Gates grant to help schools

By: Jane Stancill, Staff Writer

The Bill & Melinda Gates Foundation is granting $2.5 million to develop four North Carolina high schools into models of student achievement. UNC system President Erskine Bowles announced the initiative Friday. It will be a joint program of UNC and the Gates-funded New Schools Project, with $1.7 million going to UNC.

The New Schools Project has worked with local school systems, the UNC system and community colleges to create 86 innovative high schools across North Carolina that are rethinking instruction and student support.

Four of the schools will be selected as Learning Lab sites for the new program. Two will be traditional high schools, and two will be Learn and Earn early college high schools.
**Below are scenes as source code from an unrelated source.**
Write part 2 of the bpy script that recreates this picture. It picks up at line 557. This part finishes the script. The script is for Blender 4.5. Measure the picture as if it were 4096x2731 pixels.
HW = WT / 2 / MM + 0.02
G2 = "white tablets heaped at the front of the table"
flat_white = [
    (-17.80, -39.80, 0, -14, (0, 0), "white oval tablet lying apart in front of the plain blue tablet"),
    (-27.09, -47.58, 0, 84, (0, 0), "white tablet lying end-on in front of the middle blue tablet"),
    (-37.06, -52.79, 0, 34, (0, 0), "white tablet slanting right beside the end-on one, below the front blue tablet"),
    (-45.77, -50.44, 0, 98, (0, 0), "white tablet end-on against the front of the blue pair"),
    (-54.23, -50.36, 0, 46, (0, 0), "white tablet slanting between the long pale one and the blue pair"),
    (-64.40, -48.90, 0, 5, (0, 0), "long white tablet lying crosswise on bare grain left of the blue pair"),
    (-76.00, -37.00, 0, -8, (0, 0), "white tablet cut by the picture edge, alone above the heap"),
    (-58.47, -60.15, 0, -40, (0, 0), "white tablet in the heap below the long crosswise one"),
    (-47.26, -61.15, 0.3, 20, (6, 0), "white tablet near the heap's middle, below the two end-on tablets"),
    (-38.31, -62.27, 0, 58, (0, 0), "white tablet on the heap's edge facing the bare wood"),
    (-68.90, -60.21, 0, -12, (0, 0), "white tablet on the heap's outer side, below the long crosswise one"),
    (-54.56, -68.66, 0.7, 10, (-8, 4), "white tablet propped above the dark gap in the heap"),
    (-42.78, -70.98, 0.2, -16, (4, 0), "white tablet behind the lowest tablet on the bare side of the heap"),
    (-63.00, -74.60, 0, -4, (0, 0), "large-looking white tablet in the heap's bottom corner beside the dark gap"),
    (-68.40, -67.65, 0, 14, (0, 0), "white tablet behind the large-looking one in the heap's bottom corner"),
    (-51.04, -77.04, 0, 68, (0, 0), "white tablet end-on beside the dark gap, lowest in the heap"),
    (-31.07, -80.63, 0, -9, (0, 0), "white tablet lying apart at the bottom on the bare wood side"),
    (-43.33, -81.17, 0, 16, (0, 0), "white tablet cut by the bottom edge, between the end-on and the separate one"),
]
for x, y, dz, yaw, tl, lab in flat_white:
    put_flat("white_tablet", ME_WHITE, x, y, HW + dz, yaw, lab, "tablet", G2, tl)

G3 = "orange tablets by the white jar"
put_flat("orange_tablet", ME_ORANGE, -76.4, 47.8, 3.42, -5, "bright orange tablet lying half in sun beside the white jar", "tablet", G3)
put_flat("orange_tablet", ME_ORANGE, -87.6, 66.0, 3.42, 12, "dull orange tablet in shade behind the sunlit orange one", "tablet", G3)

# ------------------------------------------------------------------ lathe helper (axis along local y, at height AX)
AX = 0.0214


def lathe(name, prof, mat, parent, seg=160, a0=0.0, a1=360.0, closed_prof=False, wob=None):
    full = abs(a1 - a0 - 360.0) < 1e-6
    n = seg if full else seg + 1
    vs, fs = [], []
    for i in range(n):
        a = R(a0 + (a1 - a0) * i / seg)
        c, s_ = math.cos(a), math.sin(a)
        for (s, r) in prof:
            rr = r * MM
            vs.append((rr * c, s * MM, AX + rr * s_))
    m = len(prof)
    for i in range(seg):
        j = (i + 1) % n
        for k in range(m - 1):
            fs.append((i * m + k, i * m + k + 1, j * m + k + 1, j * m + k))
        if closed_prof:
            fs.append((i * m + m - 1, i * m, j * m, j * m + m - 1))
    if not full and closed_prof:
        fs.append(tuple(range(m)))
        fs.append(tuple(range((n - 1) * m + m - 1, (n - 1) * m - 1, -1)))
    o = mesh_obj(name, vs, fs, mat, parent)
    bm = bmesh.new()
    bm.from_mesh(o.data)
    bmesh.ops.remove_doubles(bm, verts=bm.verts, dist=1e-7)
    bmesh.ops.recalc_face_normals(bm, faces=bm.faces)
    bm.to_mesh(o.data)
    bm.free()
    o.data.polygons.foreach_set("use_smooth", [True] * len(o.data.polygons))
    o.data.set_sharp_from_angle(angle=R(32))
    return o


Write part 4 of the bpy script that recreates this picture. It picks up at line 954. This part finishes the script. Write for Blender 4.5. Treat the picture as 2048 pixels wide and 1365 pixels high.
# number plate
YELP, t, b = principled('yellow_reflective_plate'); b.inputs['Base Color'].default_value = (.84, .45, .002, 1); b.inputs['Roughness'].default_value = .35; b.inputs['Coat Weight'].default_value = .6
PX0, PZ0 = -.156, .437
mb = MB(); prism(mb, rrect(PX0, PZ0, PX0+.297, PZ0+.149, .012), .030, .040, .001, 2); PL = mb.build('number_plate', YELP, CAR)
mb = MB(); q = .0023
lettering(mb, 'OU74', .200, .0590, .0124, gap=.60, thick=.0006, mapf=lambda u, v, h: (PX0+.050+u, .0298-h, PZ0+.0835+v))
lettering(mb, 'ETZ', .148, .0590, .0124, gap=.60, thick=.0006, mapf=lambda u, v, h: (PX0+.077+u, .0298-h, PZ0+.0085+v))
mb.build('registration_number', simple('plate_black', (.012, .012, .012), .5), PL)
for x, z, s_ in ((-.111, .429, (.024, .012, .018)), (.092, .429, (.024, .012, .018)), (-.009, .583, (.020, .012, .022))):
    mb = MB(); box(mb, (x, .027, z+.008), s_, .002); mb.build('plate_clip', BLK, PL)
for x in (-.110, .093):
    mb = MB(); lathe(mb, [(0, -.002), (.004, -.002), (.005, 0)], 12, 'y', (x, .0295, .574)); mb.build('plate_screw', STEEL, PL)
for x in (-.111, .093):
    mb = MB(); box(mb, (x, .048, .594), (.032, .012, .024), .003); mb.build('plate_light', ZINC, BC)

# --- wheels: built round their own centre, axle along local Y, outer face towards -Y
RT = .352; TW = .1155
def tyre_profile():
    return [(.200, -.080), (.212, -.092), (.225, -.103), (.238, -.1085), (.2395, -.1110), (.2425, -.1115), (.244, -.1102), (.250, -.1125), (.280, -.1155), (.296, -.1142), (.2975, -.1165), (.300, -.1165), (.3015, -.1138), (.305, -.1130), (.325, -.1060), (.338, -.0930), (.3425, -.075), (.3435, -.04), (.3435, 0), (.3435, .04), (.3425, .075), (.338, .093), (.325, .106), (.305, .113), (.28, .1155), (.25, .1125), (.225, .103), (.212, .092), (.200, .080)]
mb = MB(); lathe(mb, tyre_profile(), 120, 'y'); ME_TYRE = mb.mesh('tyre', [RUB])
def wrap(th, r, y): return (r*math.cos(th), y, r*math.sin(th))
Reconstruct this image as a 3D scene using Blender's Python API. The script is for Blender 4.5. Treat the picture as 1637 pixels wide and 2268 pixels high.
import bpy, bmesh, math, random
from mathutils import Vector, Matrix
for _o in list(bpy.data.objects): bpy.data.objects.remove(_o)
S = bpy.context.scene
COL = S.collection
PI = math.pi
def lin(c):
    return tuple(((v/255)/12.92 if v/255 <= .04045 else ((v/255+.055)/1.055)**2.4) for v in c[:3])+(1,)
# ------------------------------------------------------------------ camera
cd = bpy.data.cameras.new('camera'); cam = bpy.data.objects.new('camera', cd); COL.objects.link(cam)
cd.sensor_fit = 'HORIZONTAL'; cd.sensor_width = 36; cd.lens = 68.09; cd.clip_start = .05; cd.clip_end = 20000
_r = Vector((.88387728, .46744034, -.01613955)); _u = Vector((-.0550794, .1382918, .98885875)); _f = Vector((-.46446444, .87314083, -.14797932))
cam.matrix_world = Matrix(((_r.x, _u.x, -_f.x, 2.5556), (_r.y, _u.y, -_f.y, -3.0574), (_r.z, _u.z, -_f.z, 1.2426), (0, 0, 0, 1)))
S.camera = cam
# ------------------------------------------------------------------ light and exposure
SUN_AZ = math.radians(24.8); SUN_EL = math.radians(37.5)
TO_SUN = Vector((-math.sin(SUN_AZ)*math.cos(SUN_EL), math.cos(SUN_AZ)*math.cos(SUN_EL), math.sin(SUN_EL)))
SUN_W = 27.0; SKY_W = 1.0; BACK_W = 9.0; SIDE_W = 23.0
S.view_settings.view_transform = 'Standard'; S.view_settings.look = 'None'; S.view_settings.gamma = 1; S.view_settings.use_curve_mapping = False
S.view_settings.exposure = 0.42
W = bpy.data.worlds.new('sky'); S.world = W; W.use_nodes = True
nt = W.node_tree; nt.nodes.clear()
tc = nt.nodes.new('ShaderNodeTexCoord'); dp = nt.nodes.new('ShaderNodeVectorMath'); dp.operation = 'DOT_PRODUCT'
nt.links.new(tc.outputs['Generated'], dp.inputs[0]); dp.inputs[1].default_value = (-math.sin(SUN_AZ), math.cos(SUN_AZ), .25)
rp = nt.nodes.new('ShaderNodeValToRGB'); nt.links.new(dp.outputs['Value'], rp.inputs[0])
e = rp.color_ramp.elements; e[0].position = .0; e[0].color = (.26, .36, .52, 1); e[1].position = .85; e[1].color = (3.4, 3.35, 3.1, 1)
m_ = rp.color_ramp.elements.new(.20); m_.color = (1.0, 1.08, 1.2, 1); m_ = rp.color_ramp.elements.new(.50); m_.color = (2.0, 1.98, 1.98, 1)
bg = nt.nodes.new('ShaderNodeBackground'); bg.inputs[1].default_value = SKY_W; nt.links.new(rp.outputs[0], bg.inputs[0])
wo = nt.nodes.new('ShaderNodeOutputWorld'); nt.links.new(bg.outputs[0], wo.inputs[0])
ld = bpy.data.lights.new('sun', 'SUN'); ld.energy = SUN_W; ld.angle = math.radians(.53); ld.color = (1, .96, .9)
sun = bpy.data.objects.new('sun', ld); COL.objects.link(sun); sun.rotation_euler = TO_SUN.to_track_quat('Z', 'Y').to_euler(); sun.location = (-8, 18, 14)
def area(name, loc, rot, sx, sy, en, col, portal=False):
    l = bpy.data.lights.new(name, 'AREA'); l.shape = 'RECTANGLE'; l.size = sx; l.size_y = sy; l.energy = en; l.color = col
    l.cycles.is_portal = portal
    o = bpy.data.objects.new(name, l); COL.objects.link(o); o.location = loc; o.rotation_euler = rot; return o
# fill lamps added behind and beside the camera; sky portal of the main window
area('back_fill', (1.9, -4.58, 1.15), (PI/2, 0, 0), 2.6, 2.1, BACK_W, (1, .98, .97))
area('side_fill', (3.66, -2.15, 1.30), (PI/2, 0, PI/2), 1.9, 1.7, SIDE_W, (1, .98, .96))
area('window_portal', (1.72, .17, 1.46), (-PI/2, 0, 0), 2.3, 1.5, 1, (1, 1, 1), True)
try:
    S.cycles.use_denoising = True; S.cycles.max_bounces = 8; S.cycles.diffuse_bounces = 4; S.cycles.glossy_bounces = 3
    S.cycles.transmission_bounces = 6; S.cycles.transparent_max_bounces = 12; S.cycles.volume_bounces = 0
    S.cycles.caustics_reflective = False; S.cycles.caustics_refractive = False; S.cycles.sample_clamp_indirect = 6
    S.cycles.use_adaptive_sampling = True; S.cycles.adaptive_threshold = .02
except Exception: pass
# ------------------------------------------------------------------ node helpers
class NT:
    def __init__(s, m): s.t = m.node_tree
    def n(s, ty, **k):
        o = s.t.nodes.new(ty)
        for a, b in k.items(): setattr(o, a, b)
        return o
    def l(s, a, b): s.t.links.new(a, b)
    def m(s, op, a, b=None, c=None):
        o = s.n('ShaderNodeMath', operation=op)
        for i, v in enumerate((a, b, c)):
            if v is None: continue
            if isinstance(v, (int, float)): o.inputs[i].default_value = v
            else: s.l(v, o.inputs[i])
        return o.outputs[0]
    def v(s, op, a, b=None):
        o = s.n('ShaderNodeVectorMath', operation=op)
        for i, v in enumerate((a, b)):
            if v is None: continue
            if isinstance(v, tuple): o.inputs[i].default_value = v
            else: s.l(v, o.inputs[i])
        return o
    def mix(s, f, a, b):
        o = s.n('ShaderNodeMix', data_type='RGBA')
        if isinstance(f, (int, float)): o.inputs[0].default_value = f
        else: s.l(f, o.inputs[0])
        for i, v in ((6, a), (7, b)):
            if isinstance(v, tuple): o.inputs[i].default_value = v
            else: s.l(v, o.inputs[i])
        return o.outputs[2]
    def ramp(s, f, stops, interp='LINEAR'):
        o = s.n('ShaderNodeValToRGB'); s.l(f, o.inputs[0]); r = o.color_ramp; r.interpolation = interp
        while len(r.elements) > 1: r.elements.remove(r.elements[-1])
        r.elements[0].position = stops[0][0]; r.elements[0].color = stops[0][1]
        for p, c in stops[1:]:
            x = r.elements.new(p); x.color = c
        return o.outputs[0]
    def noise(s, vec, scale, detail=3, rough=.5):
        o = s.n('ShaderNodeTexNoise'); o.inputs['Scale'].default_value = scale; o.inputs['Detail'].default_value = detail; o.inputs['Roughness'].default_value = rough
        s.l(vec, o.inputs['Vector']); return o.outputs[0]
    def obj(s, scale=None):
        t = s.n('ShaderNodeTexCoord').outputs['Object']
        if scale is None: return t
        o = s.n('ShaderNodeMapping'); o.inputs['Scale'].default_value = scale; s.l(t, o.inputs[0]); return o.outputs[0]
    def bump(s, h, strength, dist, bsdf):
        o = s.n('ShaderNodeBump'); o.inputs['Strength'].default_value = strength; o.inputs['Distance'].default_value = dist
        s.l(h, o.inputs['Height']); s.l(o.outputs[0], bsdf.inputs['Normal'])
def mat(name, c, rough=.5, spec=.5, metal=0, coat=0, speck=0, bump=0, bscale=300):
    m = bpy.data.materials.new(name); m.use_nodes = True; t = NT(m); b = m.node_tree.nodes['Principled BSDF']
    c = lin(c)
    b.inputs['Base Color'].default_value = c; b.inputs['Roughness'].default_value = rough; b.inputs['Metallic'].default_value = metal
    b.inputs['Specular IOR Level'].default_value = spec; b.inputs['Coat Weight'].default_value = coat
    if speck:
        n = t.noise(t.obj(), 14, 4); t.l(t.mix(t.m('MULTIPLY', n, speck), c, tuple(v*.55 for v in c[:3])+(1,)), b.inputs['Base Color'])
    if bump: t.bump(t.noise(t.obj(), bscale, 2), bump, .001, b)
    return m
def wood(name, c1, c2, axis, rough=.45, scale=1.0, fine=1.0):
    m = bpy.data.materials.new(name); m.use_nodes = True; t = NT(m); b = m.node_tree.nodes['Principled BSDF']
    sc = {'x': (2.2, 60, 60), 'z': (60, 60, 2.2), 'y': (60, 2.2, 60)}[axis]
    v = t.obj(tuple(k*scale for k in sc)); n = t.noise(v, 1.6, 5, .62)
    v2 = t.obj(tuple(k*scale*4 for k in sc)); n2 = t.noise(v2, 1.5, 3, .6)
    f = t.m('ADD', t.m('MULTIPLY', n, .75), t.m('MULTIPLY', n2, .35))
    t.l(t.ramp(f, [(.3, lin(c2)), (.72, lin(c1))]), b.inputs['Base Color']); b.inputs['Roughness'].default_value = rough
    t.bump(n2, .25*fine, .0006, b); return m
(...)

The Learn and Earn schools are housed at community colleges or universities and allow students to graduate with as much as two years of college credit.

Each of the four Learning Lab schools will be paired with a UNC campus and its education programs, which will help develop the schools.

The goal is to create four highly effective, high-profile schools that will push other schools to become more innovative.

UNC campuses also will gain insight into how best to train future teachers and school leaders. Within two years, the four Learning Lab schools will be prepared to host visiting teachers and principals for residencies in which they will observe and explore the schools' instructional practices.

"I think this is exciting," Bowles said. "I'm a great believer in pilot projects. And if this works, we can really change the public schools in North Carolina."

Former N.C. Supreme Court Justice Burley Mitchell, chairman of the N.C. New Schools Project, said the schools already are achieving successes, including lower dropout rates.

"This is a fantastic opportunity for us to get all of North Carolina focused on our schools, which we know is needed," he said.